Dashiell Hamlet

Michael Nowak, Mike Nussbaum, Kathleen Thompson, Paul H. Thompson
Original production directed by Mike Nussbaum
Starring Tracy Connor, Colleen Crimmins, Judith Easton, Ricardo Gutierrez, Michael Krawic, Michael Nowak, Paul Thompson

“The idea here was to take Shakespeare’s work and remake it as a Hollywood noir mystery. In this case Hamlet’s mother and father aren’t the king and queen of Denmark, they are the owners of a Hollywood studio. When Hamlet, now called Nat Hamill, comes home from World War II in 1945 he finds that his father is dead and that his mother (Shawna Tucker) has set up house with his father’s brother (Mike Nowak) – just as in the original drama.

“Certainly a good bit of what makes this whole show sing is the great script. It makes a first-rate modern mystery out of Shakespeare without seeming to labor to stay close to the original story. And it is chock full of great one liners – for example, there is the one about the starlet so dumb that “she went to bed with the writer.”
Jack Hafferkamp, Edge Media Network, Highly Recommended

“…Part of the fun of this parody is following the smart moves authors Michael Nowak, Mike Nussbaum, Kathleen Thompson, and Paul H. Thompson made in recasting Shakespeare’s tragedy as a noir murder mystery set in 1945. But their smartest move was not letting themselves be enslaved by their source material. This isn’t a note-by-note transposition but a funny, engrossing riff that retains the melody while leaving room to jive.”
Tony Adler, Chicago Reader, Highly Recommended

First, let’s make one thing clear: this is not Elizabethan verse tarted up in storefront-circuit modern dress.
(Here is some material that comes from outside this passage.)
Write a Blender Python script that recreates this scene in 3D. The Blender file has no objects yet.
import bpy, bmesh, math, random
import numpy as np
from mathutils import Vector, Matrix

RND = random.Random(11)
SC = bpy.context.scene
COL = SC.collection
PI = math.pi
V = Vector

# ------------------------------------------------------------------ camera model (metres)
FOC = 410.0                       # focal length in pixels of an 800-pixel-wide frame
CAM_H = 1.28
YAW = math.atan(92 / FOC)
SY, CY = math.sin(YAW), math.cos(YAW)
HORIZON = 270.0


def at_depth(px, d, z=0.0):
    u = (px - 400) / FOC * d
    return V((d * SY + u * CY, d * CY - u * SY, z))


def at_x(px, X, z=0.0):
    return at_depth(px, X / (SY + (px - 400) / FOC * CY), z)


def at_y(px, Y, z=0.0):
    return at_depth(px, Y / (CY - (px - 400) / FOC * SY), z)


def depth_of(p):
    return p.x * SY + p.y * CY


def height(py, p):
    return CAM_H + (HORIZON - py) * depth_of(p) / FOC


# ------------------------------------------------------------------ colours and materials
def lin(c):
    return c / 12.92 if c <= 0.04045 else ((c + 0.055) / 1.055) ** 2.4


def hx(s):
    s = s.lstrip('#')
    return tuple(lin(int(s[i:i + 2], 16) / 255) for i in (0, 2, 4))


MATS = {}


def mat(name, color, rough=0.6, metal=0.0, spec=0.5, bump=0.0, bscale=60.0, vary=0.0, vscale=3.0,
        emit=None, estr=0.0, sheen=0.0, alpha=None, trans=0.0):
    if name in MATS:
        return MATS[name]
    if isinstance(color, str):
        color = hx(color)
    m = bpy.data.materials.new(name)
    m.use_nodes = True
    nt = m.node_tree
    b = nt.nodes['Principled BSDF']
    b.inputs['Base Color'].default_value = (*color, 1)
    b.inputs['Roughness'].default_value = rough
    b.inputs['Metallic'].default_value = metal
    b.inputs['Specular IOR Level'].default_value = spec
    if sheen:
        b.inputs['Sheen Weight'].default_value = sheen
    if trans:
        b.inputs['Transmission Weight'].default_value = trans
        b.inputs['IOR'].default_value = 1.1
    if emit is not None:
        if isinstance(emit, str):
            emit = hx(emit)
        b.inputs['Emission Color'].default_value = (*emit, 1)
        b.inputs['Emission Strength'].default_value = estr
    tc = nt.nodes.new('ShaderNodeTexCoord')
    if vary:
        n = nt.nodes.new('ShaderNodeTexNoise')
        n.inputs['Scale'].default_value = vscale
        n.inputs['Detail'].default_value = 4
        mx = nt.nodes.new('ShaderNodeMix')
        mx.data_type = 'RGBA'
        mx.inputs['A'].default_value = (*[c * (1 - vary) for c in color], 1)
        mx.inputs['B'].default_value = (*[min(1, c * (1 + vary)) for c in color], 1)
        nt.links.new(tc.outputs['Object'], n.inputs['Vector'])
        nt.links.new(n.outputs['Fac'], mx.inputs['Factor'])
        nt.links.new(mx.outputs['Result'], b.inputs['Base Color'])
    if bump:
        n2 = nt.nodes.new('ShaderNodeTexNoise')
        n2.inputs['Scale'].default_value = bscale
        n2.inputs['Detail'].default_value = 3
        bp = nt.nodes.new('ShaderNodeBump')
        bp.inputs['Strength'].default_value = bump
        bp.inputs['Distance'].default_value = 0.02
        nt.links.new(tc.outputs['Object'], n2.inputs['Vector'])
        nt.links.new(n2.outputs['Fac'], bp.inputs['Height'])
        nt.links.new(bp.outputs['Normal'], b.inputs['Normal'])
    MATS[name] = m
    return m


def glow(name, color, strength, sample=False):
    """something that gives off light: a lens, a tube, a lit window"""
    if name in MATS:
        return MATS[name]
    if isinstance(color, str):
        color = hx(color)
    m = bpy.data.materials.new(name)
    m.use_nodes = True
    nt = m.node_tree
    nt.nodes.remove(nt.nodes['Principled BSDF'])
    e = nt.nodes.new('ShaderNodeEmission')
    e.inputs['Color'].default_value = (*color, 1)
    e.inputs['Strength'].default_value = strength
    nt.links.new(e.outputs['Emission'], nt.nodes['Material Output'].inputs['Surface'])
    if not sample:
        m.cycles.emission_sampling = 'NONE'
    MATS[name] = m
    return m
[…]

No, this revival from the Golden Age of off-Loop Theater is a homage to the hard-boiled detective stories of Dashiell Hammett and Raymond Chandler, as translated by Hollywood into the cinematic genre known as film noir. And if classics buffs detect in the plot a resemblance to a certain tragedy by William Shakespeare – well, everybody’s entitled to their opinion.
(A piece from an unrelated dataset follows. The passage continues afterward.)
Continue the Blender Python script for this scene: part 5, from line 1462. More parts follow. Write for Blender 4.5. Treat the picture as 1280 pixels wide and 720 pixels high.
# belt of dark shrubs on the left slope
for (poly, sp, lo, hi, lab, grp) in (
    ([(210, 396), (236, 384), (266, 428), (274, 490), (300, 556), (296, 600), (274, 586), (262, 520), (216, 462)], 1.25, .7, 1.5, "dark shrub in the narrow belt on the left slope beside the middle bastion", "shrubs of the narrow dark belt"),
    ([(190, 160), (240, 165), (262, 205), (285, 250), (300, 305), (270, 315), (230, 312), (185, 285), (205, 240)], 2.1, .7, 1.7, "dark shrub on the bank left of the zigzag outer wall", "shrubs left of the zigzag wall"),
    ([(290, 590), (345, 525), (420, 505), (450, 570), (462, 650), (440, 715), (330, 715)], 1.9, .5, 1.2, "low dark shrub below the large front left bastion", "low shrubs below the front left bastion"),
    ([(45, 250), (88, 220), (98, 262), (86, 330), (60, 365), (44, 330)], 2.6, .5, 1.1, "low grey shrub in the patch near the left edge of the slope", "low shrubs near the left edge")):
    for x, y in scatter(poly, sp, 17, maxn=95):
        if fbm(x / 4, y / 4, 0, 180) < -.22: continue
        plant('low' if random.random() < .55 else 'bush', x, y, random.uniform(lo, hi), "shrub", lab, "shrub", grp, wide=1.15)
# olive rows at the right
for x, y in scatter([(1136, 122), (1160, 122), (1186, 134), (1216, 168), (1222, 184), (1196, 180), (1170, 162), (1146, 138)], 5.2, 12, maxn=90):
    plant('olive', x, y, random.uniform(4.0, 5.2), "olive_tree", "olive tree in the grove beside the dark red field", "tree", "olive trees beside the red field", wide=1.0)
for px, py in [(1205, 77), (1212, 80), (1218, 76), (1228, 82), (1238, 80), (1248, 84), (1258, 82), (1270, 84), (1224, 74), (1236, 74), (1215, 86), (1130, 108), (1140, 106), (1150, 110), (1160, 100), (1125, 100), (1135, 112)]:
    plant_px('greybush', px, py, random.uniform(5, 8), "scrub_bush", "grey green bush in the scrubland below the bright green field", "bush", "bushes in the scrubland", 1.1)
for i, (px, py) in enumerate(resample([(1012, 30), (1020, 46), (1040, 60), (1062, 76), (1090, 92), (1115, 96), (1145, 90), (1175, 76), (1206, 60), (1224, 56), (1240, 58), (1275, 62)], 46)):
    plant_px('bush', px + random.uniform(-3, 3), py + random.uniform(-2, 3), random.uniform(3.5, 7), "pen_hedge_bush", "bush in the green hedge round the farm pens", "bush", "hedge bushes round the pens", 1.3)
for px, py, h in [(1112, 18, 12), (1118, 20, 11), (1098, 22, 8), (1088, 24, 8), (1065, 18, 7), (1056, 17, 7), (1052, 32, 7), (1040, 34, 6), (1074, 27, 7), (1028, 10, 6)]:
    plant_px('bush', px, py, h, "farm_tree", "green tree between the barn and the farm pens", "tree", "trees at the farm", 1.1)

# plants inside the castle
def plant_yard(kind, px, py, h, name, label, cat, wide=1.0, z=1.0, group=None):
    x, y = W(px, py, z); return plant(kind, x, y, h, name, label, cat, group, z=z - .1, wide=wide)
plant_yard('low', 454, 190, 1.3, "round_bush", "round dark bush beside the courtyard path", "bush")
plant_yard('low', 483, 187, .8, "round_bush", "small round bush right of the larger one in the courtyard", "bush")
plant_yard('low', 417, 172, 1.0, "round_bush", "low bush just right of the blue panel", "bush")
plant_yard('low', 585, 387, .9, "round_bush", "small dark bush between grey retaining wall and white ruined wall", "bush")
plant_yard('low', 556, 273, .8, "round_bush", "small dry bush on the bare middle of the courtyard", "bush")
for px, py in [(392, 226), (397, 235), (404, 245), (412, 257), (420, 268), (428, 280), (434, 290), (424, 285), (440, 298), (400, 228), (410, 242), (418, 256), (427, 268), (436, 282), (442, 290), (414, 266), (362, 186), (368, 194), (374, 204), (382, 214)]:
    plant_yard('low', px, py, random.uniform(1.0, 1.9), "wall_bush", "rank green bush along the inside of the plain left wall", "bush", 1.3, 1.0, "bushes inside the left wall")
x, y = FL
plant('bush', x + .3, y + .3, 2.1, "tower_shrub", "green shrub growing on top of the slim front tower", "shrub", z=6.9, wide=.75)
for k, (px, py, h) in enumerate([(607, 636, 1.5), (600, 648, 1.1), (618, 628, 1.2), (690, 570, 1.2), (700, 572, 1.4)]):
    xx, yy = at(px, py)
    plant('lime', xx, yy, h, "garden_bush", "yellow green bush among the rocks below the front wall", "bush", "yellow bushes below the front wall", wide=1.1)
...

The year is 1945. Laconic PI Harry receives a call from his recent army buddy, Nat Hamill, who has discovered a recorded message leading him to suspect that his father, the head of a megamillion-dollar movie company, was murdered. Harry goes to Malibu to investigate the Hamill household: merry widow Lillian, slick uncle Ralph, meddling business manager Paul Owen and his two grown children, playboy Keith and druggie Anita – every one of whom have a motive to bump off the late studio chief.

Of course, Nat’s war experience has left him somewhat mentally unstable, but when a reel from “Double Indemnity” is slipped into a private screening and Ralph goes bughouse, revenge soon overtakes law in the quest for justice.

Collaborative authors Michael Nowak, Mike Nussbaum, Kathleen Thompson and Paul H. Thompson have crafted their requisite frozen-lipped repartee (“Who’s been fiddling with your thermostat?” asks a flirtatious Anita, only to receive the gruff reply, “Maybe the pilot’s out”) so skillfully that it almost eclipses the keen accuracy of their literary transposition:

A comedy duo called Rosie and Gillie pay a visit, a pair of morgue attendants swap philosophical observations and the District Attorney is named ‘Jordon Brass.’ Since the prize is not a kingdom but money, and the weapons not swords or daggers but guns, the victims don’t all die as we expect, but in the end, Harry and Brass are left to clean up the loose ends as honorably as they can.